Finance News

Aker Solution and Kvaerner on Track with Merger Initiatives

Aker Solutions and Kvaerner are on track to implement the planned merger in mid-November. This will create a supplier that will enable customers, industry and societies to accelerate the transition to sustainable energy production.

 

The merged Aker Solutions will win projects in the global market, including delivering developments related to renewable energy. To succeed in being competitive, an important objective is to improve productivity, realize synergies and cut costs. The structure of the merged company will be simplified, have a leaner and more agile organization, with fewer leaders on every level.

Already before the merger, both companies have this year implemented significant cost reductions.
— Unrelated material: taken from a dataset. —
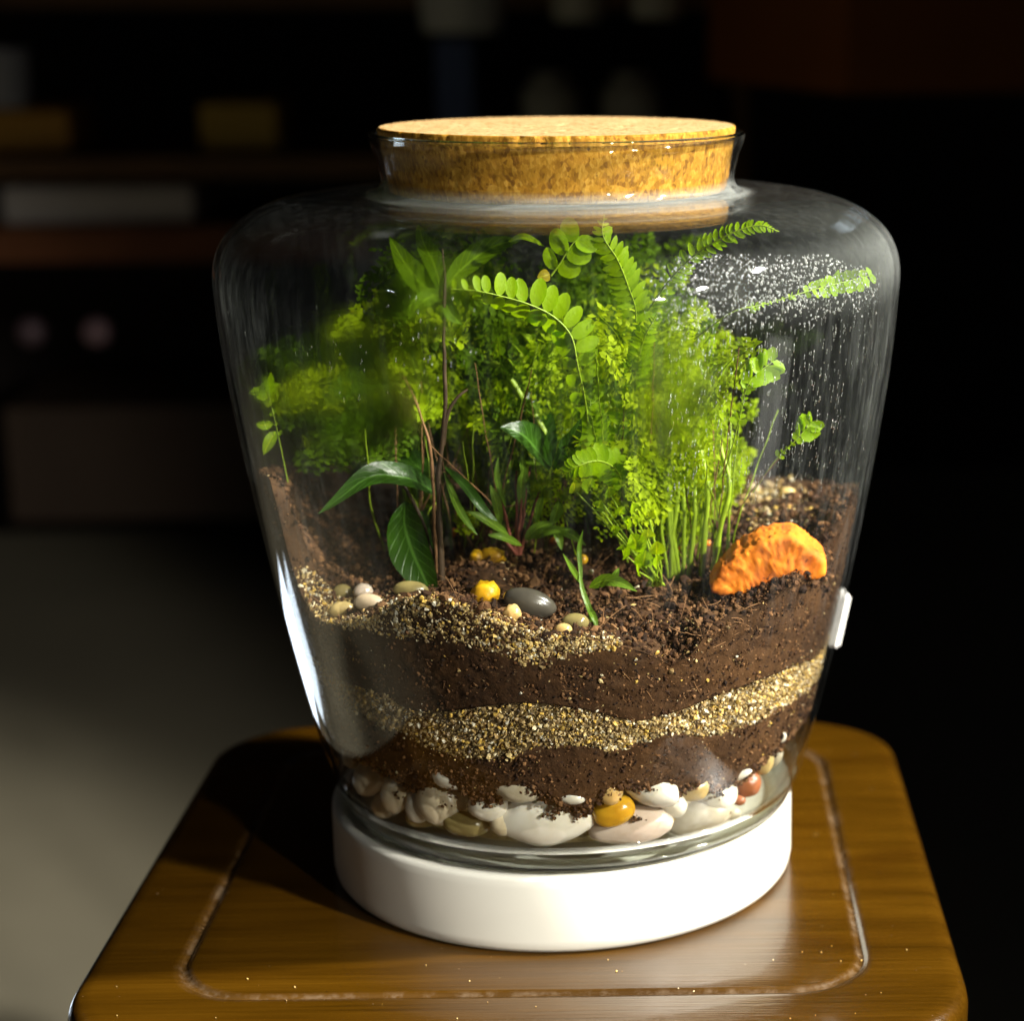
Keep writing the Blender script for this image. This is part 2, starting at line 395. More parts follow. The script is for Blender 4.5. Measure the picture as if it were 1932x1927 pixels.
def mat_pebble(name, col, col2, speck=.25, rough=.28, sss=.0, scale=70):
    m, nt = new_mat(name); N = NT(nt); P = N('ShaderNodeTexCoord').outputs['Object']
    n = noise(N, P, scale, 4, .6)
    c = mixc(N, ramp(N, n, [(.35, g(0)), (.68, g(1))]), col, col2)
    d = ramp(N, noise(N, P, 420, 3, .6), [(.70, g(0)), (.76, g(speck))])
    d2 = ramp(N, noise(N, P, 130, 5, .7), [(.66, g(0)), (.72, g(speck*1.6))])
    c = mixc(N, math_(N, 'MAXIMUM', d, d2), c, (.05, .022, .01))
    b = N('ShaderNodeBsdfPrincipled', inp={'Base Color': c, 'Roughness': rough, 'Specular IOR Level': .5, 'Normal': bump(N, n, .25, .0006)})
    if sss:
        b.inputs['Subsurface Weight'].default_value = sss; b.inputs['Subsurface Radius'].default_value = (.9, .7, .45); b.inputs['Subsurface Scale'].default_value = .004
    out(N, b.outputs[0]); return m

MAT = {}
MAT['glass'] = mat_glass('clear_glass'); MAT['glass_plain'] = mat_glass('clear_base_glass', False); MAT['solid_glass'] = mat_solid_glass(); MAT['drop'] = mat_drop()
MAT['fog'] = mat_fog(); MAT['cork_top'] = mat_cork(True); MAT['cork_side'] = mat_cork(False)
MAT['wood'] = mat_wood()
MAT['white'] = mat_plain('white_glaze', (.78, .775, .69), .35, .5, .05, 26, .12)
MAT['soil'] = mat_soil('dark_soil', (.018, .007, .0022), (.090, .040, .012))
MAT['soil_top'] = mat_soil('crumbly_soil', (.018, .0075, .0028), (.09, .042, .015))
MAT['grain'] = mat_tint('sand_grain', .45, .5, .12)
MAT['crumb'] = mat_tint('soil_crumb', .85, .25)
MAT['fern'] = mat_leaf('fern_leaf', (.21, .39, .0005), (.40, .60, .001), .5, .42, .22)
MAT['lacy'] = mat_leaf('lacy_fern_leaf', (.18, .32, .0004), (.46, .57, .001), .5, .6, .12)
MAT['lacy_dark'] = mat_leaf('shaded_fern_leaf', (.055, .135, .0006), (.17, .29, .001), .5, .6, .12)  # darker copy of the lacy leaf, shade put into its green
MAT['broad'] = mat_leaf('broad_leaf', (.012, .042, .003), (.035, .095, .004), .22, .3, .40)
MAT['narrow'] = mat_leaf('narrow_leaf', (.07, .16, .01), (.17, .28, .02), .35, .35)
MAT['yellow_leaf'] = mat_leaf('yellow_leaf', (.45, .36, .01), (.55, .42, .03), .45, .4)
MAT['stem'] = mat_plain('green_stem', (.26, .38, .02), .45, .4, .25, 200)
MAT['stem_dark'] = mat_plain('woody_stem', (.055, .032, .014), .6, .4, .5, 160, .4)
MAT['stem_red'] = mat_plain('red_stem', (.17, .05, .03), .5, .4, .4, 160)
MAT['fibre'] = mat_plain('root_fibre', (.22, .11, .045), .7, .3, .4, 200)

# ------------------------------------------------------------------ room
FLOOR = -0.45
def box(c, s, rz=0):
    c = np.asarray(c, float); s = np.asarray(s, float)/2
    V = np.array([[x, y, z] for x in (-1, 1) for y in (-1, 1) for z in (-1, 1)], float)*s
    a = math.cos(rz), math.sin(rz)
    V = np.stack([V[:, 0]*a[0]-V[:, 1]*a[1], V[:, 0]*a[1]+V[:, 1]*a[0], V[:, 2]], 1)+c
    return V, np.array([[0, 1, 3, 2], [4, 6, 7, 5], [0, 4, 5, 1], [2, 3, 7, 6], [0, 2, 6, 4], [1, 5, 7, 3]])
def box_obj(name, c, s, mat, parent=None, rz=0, bevel=.0):
    V, Fc = box((0, 0, 0), s, rz); me = mesh_np(name, V, Fc, mat, smooth=False)
    if bevel:
        bm = bmesh.new(); bm.from_mesh(me); bmesh.ops.bevel(bm, geom=list(bm.edges), offset=bevel, segments=2, affect='EDGES', profile=.5); bm.to_mesh(me); bm.free()
    o = link(name, me, parent)
    o.location = np.asarray(c, float)-(np.asarray(parent['base'][:]) if parent is not None and 'base' in parent else 0)
    return o
mfloor = mat_plain('floor_stone', (.25, .225, .16), .5, .3, .12, 5)
mwall = mat_plain('dark_wall', (.05, .04, .035), .8, .2, .2, 3)
fl = link('floor', mesh_np('floor', *[np.array([[-5, -5, FLOOR], [5, -5, FLOOR], [5, 5, FLOOR], [-5, 5, FLOOR]], float), np.array([[0, 1, 2, 3]])], mfloor)); fl['kind'] = 'structure'
wl = box_obj('back_wall', (0, 2.75, .8), (9, .1, 2.5), mwall); wl['kind'] = 'structure'

YB = 2.0
mshelf = mat_plain('shelf_wood', (.16, .085, .035), .6, .3, .3, 12)
def rect_at(x0, x1, y0, y1, Y):   # a box front seen between these picture lines at depth Y
    a = at(x0, y1, Y); b = at(x1, y0, Y); return a, b
shelf = empty('bookshelf', (at(200, 1000, YB)[0], YB, FLOOR), 'dark wooden shelf unit standing against the wall in the dim background', 'shelf')
def shelf_part(name, x0, x1, y0, y1, Y, depth, mat):
    a, b = rect_at(x0, x1, y0, y1, Y)
    return box_obj(name, ((a[0]+b[0])/2, Y+depth/2, (a[2]+b[2])/2), (b[0]-a[0], depth, b[2]-a[2]), mat, shelf)
mshelf_red = mat_plain('red_brown_wood', (.20, .07, .025), .6, .3, .3, 12)
shelf_part('shelf_board', -420, 1390, 290, 340, YB, .5, mshelf)
shelf_part('shelf_board', -420, 700, 425, 500, YB, .5, mshelf_red)
shelf_part('shelf_board', -420, 1390, -28, 14, YB, .5, mshelf)
shelf_part('drawer_front', 25, 740, 760, 985, YB+.02, .4, mat_plain('drawer_wood', (.042, .026, .016), .6, .3, .25, 9))
shelf_part('side_panel', 1392, 1412, -60, 1060, YB, .5, mshelf)
def bg_box(name, x0, x1, y0, y1, Y, depth, mat, label, cat, group=None, bevel=.006):
    a, b = rect_at(x0, x1, y0, y1, Y)
    o = box_obj(name, ((a[0]+b[0])/2, Y+depth/2, (a[2]+b[2])/2), (b[0]-a[0], depth, b[2]-a[2]), mat, bevel=bevel)
    return tag(o, label, cat, group)
mamb = mat_plain('amber_card', (.62, .33, .05), .5, .4, .1, 20)
bg_box('amber_box', -60, 128, 205, 290, YB+.03, .18, mamb, 'blurred amber box at the end of the shelf behind the jar', 'box')
bg_box('amber_box', 378, 522, 192, 290, YB+.03, .18, mat_plain('amber_card_olive', (.50, .33, .05), .5, .4, .1, 20), 'blurred square amber box alone in the middle of the shelf', 'box')
bg_box('paper_stack', 5, 362, 350, 424, YB+.02, .25, mat_plain('paper', (.62, .58, .56), .7, .2, .06, 30), 'pale stack of paper on the lower shelf behind the jar', 'paper')
def bg_lathe(name, xc, ytop, ybot, wpx, Y, mat, label, cat, group, shape):
    b = at(xc, ybot, Y); t = at(xc, ytop, Y); h = t[2]-b[2]; r = wpx/2/F*np.dot(b-CAM, FWD)
    V, Fc = lathe([(x*r, y*h) for x, y in shape], 32)
    o = link(name, mesh_np(name, V, Fc, mat)); o.location = b+np.array([0, r, 0]); return tag(o, label, cat, group)
JARSH = [(0, 0), (.9, 0), (1, .04), (1, .72), (.9, .82), (.66, .86), (.66, .98), (.6, 1), (0, 1)]
mpale = mat_plain('pale_glaze', (.50, .50, .42), .4, .4, .08, 30)
mgrey = mat_plain('grey_glaze', (.50, .52, .50), .4, .4, .08, 30)
bg_lathe('storage_jar', 1040, 136, 288, 108, YB+.04, mpale, 'pale jar on the shelf just above the left of the cork', 'jar', 'pale jars on the dark shelf', JARSH)
bg_lathe('storage_jar', 1195, 136, 288, 112, YB+.04, mpale, 'pale jar on the shelf above the right of the cork', 'jar', 'pale jars on the dark shelf', JARSH)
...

This includes initiatives such as rightsizing of the organization to match activity levels, reduction of overhead costs, reduction of investment levels, optimized footprint in terms of offices and facilities and increased use of digitalization tools. The new top management group is also reduced by 40 percent, from 17 to 10 positions.

"We operate in competitive markets. Our ability to maintain long term development of operations depends on our success with sustaining sound margins and a healthy financial platform," said Kjetel Digre, chief executive officer of Aker Solutions. "This means that we must adapt to a significantly leaner organization for management and administration and have a larger share of the employees in roles for execution of projects for customers." 

This process is in line with the information provided when the merger was announced on July 17, 2020, when Digre said: "We will reduce our overhead costs by 30 percent or NOK 1.5 billion on an annualized basis compared to 2019. The number of own employees in Aker Solutions will be around 15,000 compared to about 18,800 at the end of 2019 for the previous Aker Solutions and Kvaerner organizations combined."

Through 2020, both companies have already implemented most of these workforce reductions, both within administrative functions and other units. The remaining reduction of overhead costs before the end of the year will be around 350 positions. The majority of these will be in Norway.

The company will consider if some of the affected personnel have relevant competence which may enable transfer to work in projects executed for customers. It is premature to estimate any number of actual staff reductions at the end of this process before such options have been discussed with each individual.